Suisse : Encore paradisiaque ?

La tempête financière n’a pas épargné le royaume de la neutralité, la Suisse. Depuis les alertes sur UBS et Credit Suisse, au printemps dernier, on avait presque oublié que ce temple de la finance n’était pas totalement « neutre » en ce qui concerne les affaires des gros sous.

La semaine dernière pourtant, la bourse de Zurich a été, comme ses homologues européennes, la victime de mouvements de panique. Elle a perdu 22,28 % en cinq jours, soit sa plus forte perte en 19 ans.

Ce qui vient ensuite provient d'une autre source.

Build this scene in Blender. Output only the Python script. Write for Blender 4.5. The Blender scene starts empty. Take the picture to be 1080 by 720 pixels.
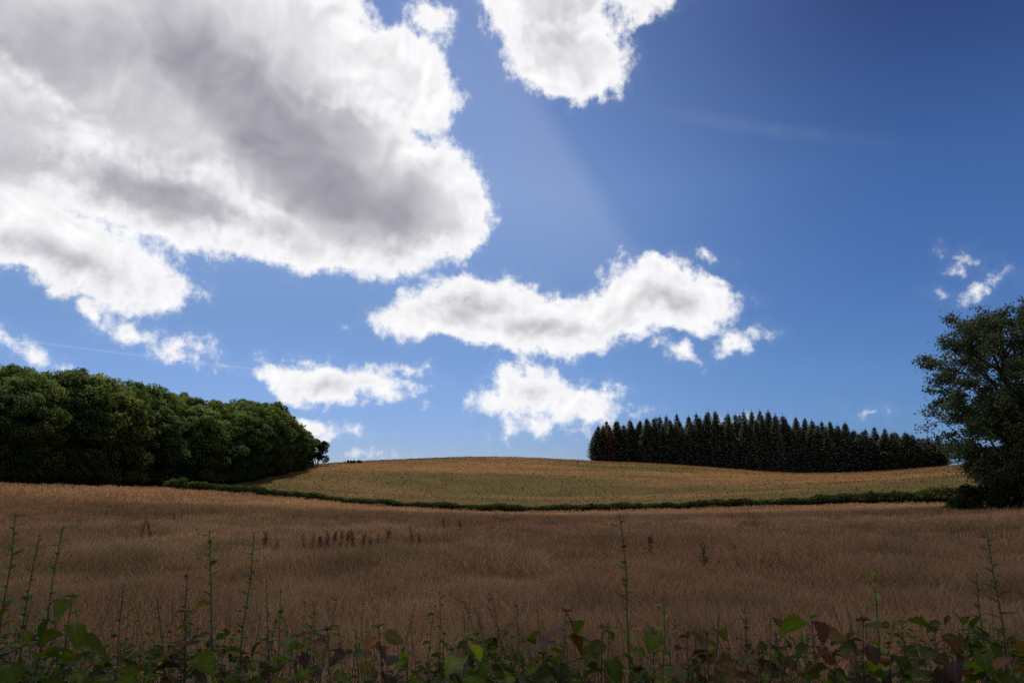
import bpy, bmesh, math, random
import numpy as np
from math import radians as R, sin, cos, pi

# ------------------------------------------------------------------ scene
scene = bpy.context.scene
scene.render.engine = 'CYCLES'
scene.view_settings.view_transform = 'Standard'
scene.view_settings.look = 'None'
scene.view_settings.exposure = 0.0
scene.cycles.max_bounces = 8
scene.cycles.diffuse_bounces = 5
scene.cycles.transmission_bounces = 6
scene.cycles.volume_bounces = 2
scene.cycles.transparent_max_bounces = 8
scene.cycles.use_denoising = False
COL = scene.collection
SUN_EL, SUN_AZ = 59.0, -20.0          # azimuth measured from +Y (north), + to the east

# ------------------------------------------------------------------ camera
cam = bpy.data.cameras.new('camera')
cam.lens = 28.0
cam.sensor_width = 36.0
cam.clip_start = 0.05
cam.clip_end = 20000.0
camo = bpy.data.objects.new('camera', cam)
COL.objects.link(camo)
EYE = 2.0
camo.location = (0, 0, EYE)
camo.rotation_euler = (R(90 + 9.46), 0, 0)
scene.camera = camo

# ------------------------------------------------------------------ sky
class NT:
    """tiny helper around a node tree"""
    def __init__(self, tree):
        self.t = tree
    def node(self, kind, **kw):
        n = self.t.nodes.new(kind)
        for k, v in kw.items():
            setattr(n, k, v)
        return n
    def put(self, sock, v):
        if isinstance(v, bpy.types.NodeSocket):
            self.t.links.new(v, sock)
        elif v is not None:
            sock.default_value = v
    def math(self, op, a, b=None, c=None, clamp=False):
        n = self.node('ShaderNodeMath', operation=op, use_clamp=clamp)
        for s, v in zip(n.inputs, (a, b, c)):
            self.put(s, v)
        return n.outputs[0]
    def vec(self, op, a, b=None, scale=None):
        n = self.node('ShaderNodeVectorMath', operation=op)
        self.put(n.inputs[0], a)
        if b is not None:
            self.put(n.inputs[1], b)
        if scale is not None:
            self.put(n.inputs['Scale'], scale)
        return n.outputs['Value'] if op in ('LENGTH', 'DOT_PRODUCT', 'DISTANCE') else n.outputs['Vector']
    def noise(self, v, scale, detail=4, rough=0.55, lac=2.0, dist=0.0, out=0, dims='3D'):
        n = self.node('ShaderNodeTexNoise', noise_dimensions=dims)
        self.put(n.inputs['Vector'], v)
        n.inputs['Scale'].default_value = scale
        n.inputs['Detail'].default_value = detail
        n.inputs['Roughness'].default_value = rough
        n.inputs['Lacunarity'].default_value = lac
        n.inputs['Distortion'].default_value = dist
        return n.outputs[out]
    def remap(self, v, a, b, c=0.0, d=1.0, smooth=True):
        n = self.node('ShaderNodeMapRange', interpolation_type='SMOOTHSTEP' if smooth else 'LINEAR')
        self.put(n.inputs[0], v)
        for i, x in enumerate((a, b, c, d)):
            self.put(n.inputs[i + 1], x)
        return n.outputs[0]
    def mix(self, f, a, b, blend='MIX'):
        n = self.node('ShaderNodeMix', data_type='RGBA', blend_type=blend)
        self.put(n.inputs[0], f)
        self.put(n.inputs[6], a)
        self.put(n.inputs[7], b)
        return n.outputs[2]
    def ramp(self, f, stops, interp='LINEAR'):
        n = self.node('ShaderNodeValToRGB')
        cr = n.color_ramp
        cr.interpolation = interp
        while len(cr.elements) < len(stops):
            cr.elements.new(0.5)
        for e, (p, c) in zip(cr.elements, stops):
            e.position = p
            e.color = (c[0], c[1], c[2], 1)
        self.put(n.inputs[0], f)
        return n.outputs[0]
    def combine(self, x, y, z):
        n = self.node('ShaderNodeCombineXYZ')
        for s, v in zip(n.inputs, (x, y, z)):
            self.put(s, v)
        return n.outputs[0]

CORES = [
    (-23.92, 23.47, 18.24, 8.51, -15, 0.50),
    (-18.93, 24.80, 14.02, 4.04, -36, 1.00),
    (-13.34, 20.07, 9.15, 3.73, -18, 1.00),
    (-31.74, 26.44, 9.10, 3.75, 15, 0.75),
    (-35.19, 19.56, 4.83, 3.87, -0, 0.55),
    (-24.69, 17.61, 12.96, 2.71, -8, 0.80),
    (-20.41, 27.56, 7.12, 3.88, -30, 0.75),
    (-14.90, 24.66, 7.47, 4.07, -30, 0.75),
    (-31.22, 12.35, 6.17, 1.23, -10, 0.85),
    (4.08, 31.73, 4.06, 2.81, -0, 0.60),
    (2.19, 5.92, 2.32, 1.09, -0, 0.85),
    (-12.82, 6.64, 3.92, 0.91, -10, 0.80),
    (-2.08, 10.82, 6.24, 1.04, -8, 0.50),
    (1.39, 10.28, 4.16, 0.97, -8, 0.70),
    (6.35, 9.95, 2.87, 0.82, -0, 0.65),
    (11.34, 11.62, 3.08, 1.20, -0, 0.60),
    (-3.49, 12.71, 4.87, 1.25, 6, 0.65),
    (4.08, 4.01, 3.38, 0.54, -0, 0.60),
]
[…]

Néanmoins, les Suisses gardent confiance, constate-t-on dans leur presse. Le pays est présenté comme « solide ». Dans les années 1990, la Suisse connaissait des taux d’intérêt élevés, une inflation galopante, des suppressions d’emploi par milliers et une croissance au mieux « flat ». Vingt ans plus tard, le pays s’appuie sur une structure économique compétitive et flexible, un commerce extérieur diversifié et florissant grâce à quelques fleurons industriels internationaux, une politique budgétaire équilibrée et une gestion monétaire pragmatique de la part de sa banque centrale.

Les Suisses en oublieraient presque que la finance représente pas moins de 13 % de la valeur ajoutée brute helvétique. Or, cette source de richesses, quoi qu’ils en disent, n’a pas échappé à la crise et ses fragilités sont évidentes.

UBS gère dans son bilan 2 000 milliards de francs suisses, Credit Suisse 1 200. Parmi ces montants, quels sont ceux encore contaminés par des actifs « pourris » ? Difficile de l’évaluer. Les autorités politiques suisses sont actuellement dans cette impasse. Il y a de quoi redouter de bien mauvaises surprises.

Pas étonnant du coup qu’elles ne soient pas empressées d’emboîter le pas à leurs voisins qui ont promis de belles enveloppes pour sauver leurs banques. Si 10 % des bilans d’UBS et Credit Suisse venaient à être s’évaporer, cette ardoise de 320 milliards de francs suisses équivaudrait au deux tiers du produit national helvétique. La Suisse n’a donc pas vraiment les moyens de jouer au pompier, à moins de recourir à un emprunt massif. Mais tradition isolationniste oblige, la Confédération suisse n’aime guère ce genre de contraintes et elle qui est parvenue à réduire à presque rien son endettement ne semble pas partie pour remettre le couvert.

De plus, les Suisses ont en mémoire deux sauvetages étatiques, celui de la banque genevoise BCGe en 2000 et celui de BCV en 2002-2003. La note avait été salée pour les contribuables. Non seulement, la Suisse n’a pas les moyens de nouvelles interventions mais elle n’en a pas une bonne image.

Enfin, les Suisses sont d’un naturel optimiste. Même si la question de la garantie des dépôts commence à poindre, 79 % d’entre eux, selon un sondage publié ces jours derniers pour Le Matin Dimanche et SonntagsBlick, ne craignent pas la crise pour leurs petites économies.

La Suisse prend peu à peu conscience que la mondialisation l’a à la fois enrichie et rendue plus vulnérable. A elle de s’adapter pour capitaliser sur son savoir-faire aussi bien en matière de gestion financière que dans son industrie d’excellence et pour corriger ses défauts de petit pays enclavé au sein d’un marché économique commun. Elle a, pour l’aider, la chance de s’appuyer sur une tradition de recherche systématique du consensus qui fait du bien-vivre commun l’objectif ultime de toute politique.